Boris,
*Italy has had low growth, but this is down to decisions made by Italian governments, as are Greece's woes.
Spain has grown in the last few years, albeit slowly, although this is very in line with its historic and pre euro growth.*
Well, that is very much your opinion, isn't it? Are you seriously saying that being locked into an overvalued currency has no effect on growth?!
*"Imagine if Italy decided to leave the Euro and defaulted on its Euro debt?"
An unlikely situation, and one which would see Italy damaged for decades, as it would not be able to borrow any further funds by issuing bonds.
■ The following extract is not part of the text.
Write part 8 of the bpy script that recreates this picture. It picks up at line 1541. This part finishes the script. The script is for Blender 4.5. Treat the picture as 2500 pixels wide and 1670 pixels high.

What would happen to the UK if it defaulted on its debt? Fantasies are not reasons for decisions.*
Fantasies? Well, firstly, you are showing a lack of understanding about home currency debt versus foreign debt. The UK can print GBP so there is no reason for it to default on its debt. The Italians cannot print Euros or devalue the Euro so, at some point, they may decide it is just not worth taking the pain of austerity (this is an issue right now).
They would indeed be locked out of the debt markets but the financial system is remarkably forgiving (look at Argentina and the Rouble default in the 1990s). They would not necessarily be locked out for that long.
And, if an Italian default is my 'fantasy' why do BTPs trade at a significant (currently 200+ bps) spread to Bunds? As of 5th Feb, the 5 year credit default swap is trading at around 212 bps, implying a probability of default of 3.5% or about 1/28 (far too sanguine in my opinion, but let's go with the market).
Well I have a gun with 27 empty cartridges and 1 with a bullet in it which will economically blow your brains out...so, in Clint Eastwood's immortal words: ‘You've got to ask yourself one question. Do I feel lucky? Well, do ya, punk?’